Agora que o frio acampou por estas terras de Moura, é bom que se
acenda logo essa fogueira, bem quente e perfumada, pois os homens e as
mulheres aqui do rancho não tardarão a precisar das mãos
quentes para ripar e varejar todas essas fiadas de oliveiras a perder
de vista, inchadas que estão do negro azeviche dos seus frutos:
galega, a mais miúda, cordovil, a mais encorpada, verdeal, a mais
saborosa. A apanha começa então, com as varas e varejões
empunhados na vertical, batendo a rama com golpes certeiros, como se fora
um combate entre guerreiros que se querem bem. Caída nas mantas
como granizo escuro, a azeitona é recolhida em cabanejos e conduzida
até às tulhas do lagar, onde será removida de impurezas.

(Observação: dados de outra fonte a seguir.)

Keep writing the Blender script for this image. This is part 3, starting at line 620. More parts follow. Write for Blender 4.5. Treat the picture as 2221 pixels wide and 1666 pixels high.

As melhores são escolhidas para a curtimenta: golpeadas e temperadas
com sal, alhos e oregãos e assim conservadas numa talha de barro
vidrado servirão de conduto durante todo o ano.
Entretanto, no lagar tudo está a postos para começar a safra.
Ontem cedendo ao peso triturador de galgas cónicas de pedra, após
o que metida em seiras e comprimida na prensa, hoje já entregue
a modernas e sofisticadas máquinas monitorizadas por computador,
a azeitona não resiste por muito tempo a este sacrifício
em honra dos deuses, Atena e Afrodite entre os eleitos, acabando por se
transcender em fio fino e brilhante de azeite novo pronto a assistir um
pedaço de pão acabado de desenfornar.
Em tarefas potes, talhas, almudes, alqueires, canadas e nos quartilhos
de então, ou nos garrafões e garrafas dos dias de hoje,
onde é notória a aposta no design, na marca, na denominação
de origem e na produção biológica como prova da qualidade
do produto, se mede a profusão desta riqueza que, a par do vinho
e do pão, constitui a base da equilibrada e saudável dieta
Mediterrânica. A esse respeito são muitos os exemplos da
sua participação na cozinha alentejana. A gotinha nas sopas
de alho, o gaspacho regado com essa divina gordura, e mais a açorda,
as migas, o grão e o feijão, os pratos de caça, o
ensopado de borrego..., e até a doçaria popular se encarregou
de o recrutar. Já para não falar de outros gastos e utilizações
que a história regista: fonte de iluminação em lucernas,
candeias e candelabros, bálsamo da higiene pessoal, inspirador
de mitos, lendas e cultos, alguns em nome das mais diversas divindades,
imprescindível em rituais religiosos e profanos, em mezinhas, benzeduras
e promessas, nas unções sagradas do baptismo e da extrema-unção.
É esta, afinal, a sina do azeite desde que o mundo é mundo;
com ele é toda uma civilização que vem ao de cima.